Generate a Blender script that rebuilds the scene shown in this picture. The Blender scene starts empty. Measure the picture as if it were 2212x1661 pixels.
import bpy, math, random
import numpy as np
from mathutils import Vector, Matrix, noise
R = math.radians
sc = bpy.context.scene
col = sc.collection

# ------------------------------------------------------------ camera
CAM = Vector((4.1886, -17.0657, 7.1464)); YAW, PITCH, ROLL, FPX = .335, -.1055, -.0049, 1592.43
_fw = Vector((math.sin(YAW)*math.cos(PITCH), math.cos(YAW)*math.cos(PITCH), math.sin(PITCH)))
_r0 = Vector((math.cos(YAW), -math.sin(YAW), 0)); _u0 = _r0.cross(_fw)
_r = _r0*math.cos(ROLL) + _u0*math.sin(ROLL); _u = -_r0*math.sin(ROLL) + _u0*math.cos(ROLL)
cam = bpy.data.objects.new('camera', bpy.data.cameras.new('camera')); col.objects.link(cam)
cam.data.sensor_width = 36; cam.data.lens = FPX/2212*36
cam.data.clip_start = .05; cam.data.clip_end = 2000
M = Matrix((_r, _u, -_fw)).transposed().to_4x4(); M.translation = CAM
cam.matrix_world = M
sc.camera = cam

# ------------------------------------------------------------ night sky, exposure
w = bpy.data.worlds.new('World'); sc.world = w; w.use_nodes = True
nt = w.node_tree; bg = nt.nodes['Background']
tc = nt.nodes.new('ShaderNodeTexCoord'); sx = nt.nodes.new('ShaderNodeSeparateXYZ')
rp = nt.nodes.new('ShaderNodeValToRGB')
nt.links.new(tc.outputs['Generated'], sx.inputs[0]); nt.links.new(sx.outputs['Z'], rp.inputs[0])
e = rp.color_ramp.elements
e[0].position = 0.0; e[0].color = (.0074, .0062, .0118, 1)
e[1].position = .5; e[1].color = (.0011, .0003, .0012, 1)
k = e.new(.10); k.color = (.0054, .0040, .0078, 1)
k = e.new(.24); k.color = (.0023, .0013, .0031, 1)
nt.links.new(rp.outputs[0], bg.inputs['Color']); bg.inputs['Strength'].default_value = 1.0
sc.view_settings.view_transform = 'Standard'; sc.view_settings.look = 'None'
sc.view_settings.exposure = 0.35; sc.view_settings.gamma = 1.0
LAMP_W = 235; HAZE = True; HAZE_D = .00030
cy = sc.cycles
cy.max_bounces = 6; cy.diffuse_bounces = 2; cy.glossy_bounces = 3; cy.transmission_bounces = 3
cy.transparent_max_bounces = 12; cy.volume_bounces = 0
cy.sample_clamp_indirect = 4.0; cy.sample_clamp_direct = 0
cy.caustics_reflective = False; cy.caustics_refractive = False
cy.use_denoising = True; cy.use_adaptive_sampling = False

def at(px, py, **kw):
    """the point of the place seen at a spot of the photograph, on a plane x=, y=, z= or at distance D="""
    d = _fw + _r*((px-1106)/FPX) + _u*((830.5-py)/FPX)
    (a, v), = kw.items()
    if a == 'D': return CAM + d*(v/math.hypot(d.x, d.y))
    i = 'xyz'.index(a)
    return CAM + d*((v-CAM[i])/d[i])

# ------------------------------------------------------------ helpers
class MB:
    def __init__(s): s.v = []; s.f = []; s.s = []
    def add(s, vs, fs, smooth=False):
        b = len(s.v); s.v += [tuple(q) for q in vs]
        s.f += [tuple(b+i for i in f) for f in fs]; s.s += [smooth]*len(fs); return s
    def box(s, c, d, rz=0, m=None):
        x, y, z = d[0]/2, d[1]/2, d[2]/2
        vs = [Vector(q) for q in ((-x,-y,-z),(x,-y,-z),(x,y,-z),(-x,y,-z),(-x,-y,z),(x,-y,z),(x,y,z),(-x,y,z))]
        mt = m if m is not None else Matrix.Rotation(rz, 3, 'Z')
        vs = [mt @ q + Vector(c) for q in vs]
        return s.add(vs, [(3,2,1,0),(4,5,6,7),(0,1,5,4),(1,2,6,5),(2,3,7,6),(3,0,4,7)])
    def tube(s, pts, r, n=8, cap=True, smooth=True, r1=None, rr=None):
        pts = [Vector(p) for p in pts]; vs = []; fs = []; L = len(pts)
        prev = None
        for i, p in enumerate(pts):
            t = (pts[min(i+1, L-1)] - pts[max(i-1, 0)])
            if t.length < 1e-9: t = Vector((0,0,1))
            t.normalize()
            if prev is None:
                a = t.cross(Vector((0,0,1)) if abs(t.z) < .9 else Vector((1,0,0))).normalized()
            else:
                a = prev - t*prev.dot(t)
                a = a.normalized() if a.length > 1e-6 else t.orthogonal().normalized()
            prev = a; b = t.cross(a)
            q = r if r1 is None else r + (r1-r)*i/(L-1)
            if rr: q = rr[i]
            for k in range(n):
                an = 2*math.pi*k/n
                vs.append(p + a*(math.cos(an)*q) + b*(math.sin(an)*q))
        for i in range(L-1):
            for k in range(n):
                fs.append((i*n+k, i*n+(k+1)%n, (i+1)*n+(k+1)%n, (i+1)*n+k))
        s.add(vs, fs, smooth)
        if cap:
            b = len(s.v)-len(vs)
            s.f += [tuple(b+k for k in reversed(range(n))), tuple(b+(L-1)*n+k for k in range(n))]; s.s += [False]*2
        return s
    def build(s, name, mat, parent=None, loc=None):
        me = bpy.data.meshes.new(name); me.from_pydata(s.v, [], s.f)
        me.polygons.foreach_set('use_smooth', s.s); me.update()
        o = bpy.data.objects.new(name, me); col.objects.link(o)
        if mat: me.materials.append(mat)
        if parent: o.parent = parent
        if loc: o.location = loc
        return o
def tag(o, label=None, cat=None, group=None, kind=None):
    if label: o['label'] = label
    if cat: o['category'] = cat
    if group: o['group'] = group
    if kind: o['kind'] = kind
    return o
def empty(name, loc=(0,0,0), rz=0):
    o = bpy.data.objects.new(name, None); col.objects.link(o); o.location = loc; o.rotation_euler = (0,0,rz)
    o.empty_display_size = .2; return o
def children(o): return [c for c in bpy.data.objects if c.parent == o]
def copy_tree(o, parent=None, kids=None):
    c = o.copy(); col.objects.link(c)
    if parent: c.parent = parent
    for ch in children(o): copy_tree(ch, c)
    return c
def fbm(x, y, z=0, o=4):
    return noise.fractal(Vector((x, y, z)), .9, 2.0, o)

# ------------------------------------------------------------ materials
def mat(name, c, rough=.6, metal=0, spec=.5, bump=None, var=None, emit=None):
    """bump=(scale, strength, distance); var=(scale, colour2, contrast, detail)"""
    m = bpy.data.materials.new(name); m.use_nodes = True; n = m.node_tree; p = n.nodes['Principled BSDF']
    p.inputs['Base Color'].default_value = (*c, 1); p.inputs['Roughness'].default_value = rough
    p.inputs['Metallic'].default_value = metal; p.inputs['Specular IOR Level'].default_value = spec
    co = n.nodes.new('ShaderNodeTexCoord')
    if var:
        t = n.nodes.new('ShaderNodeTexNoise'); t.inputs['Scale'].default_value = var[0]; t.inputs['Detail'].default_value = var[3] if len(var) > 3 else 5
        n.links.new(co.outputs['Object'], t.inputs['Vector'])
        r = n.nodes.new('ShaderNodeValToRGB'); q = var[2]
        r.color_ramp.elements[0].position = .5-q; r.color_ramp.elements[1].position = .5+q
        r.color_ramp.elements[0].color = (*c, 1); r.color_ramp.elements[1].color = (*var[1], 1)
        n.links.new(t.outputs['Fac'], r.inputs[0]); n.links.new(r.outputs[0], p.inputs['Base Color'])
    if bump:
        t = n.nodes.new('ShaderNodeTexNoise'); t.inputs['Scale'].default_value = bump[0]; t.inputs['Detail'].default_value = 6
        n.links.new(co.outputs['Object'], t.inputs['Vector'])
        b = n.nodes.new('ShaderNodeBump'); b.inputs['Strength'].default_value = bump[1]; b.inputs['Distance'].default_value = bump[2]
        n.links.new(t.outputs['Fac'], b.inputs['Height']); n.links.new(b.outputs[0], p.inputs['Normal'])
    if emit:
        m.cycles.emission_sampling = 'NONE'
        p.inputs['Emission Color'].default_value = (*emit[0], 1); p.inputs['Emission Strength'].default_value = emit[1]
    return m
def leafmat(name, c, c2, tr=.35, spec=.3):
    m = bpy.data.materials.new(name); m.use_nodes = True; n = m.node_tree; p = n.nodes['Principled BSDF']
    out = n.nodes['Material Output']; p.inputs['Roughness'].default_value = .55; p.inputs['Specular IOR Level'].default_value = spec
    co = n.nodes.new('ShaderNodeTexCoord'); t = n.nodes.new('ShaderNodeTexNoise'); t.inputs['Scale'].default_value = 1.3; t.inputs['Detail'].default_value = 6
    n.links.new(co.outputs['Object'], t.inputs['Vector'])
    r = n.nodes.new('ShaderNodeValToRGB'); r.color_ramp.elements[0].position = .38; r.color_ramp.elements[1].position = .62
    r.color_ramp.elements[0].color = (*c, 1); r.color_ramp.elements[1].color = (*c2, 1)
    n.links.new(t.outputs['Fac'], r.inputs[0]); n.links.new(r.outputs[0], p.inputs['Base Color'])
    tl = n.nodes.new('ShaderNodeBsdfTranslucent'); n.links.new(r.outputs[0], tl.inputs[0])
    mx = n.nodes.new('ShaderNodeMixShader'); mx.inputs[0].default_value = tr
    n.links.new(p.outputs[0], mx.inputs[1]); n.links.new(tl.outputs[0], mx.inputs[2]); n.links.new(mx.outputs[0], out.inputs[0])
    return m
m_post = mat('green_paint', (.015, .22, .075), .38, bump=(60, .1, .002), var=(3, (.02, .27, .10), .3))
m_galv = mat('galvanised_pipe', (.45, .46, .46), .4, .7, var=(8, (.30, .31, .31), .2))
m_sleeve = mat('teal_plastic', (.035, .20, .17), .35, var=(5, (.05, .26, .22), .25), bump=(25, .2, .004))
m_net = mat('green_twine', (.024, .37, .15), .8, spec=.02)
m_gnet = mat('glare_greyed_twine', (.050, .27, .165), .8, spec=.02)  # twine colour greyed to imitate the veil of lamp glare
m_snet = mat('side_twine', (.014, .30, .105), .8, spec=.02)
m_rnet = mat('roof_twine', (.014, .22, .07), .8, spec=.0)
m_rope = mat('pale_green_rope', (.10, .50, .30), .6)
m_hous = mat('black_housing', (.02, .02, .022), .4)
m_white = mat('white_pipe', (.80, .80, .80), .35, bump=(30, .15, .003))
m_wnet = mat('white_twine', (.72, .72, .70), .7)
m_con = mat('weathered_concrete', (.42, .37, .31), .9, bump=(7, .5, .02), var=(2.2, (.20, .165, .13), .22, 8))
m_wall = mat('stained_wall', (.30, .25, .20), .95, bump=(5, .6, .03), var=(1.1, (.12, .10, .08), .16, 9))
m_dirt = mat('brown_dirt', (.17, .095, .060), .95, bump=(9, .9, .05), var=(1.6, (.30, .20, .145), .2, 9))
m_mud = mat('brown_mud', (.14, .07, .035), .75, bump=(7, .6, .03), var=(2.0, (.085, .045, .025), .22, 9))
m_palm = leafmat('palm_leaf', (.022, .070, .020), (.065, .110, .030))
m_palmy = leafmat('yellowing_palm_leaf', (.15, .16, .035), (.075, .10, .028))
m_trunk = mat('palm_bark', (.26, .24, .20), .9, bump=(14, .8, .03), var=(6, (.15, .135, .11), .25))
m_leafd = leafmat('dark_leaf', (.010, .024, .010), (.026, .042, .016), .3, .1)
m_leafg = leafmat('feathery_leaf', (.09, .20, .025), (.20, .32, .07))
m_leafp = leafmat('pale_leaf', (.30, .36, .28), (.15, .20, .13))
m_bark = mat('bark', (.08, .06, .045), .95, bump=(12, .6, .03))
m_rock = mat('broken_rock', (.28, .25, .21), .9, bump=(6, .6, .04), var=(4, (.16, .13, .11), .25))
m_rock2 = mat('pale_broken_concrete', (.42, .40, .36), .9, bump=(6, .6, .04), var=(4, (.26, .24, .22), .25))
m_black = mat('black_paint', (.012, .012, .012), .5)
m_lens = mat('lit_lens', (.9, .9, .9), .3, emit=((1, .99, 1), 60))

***

Write out the listing's lines exactly, from its first line through the line that contains "col = sc.collection", and stop there.

Generate a Blender script that rebuilds the scene shown in this picture. The Blender scene starts empty. Measure the picture as if it were 2212x1661 pixels.
import bpy, math, random
import numpy as np
from mathutils import Vector, Matrix, noise
R = math.radians
sc = bpy.context.scene
col = sc.collection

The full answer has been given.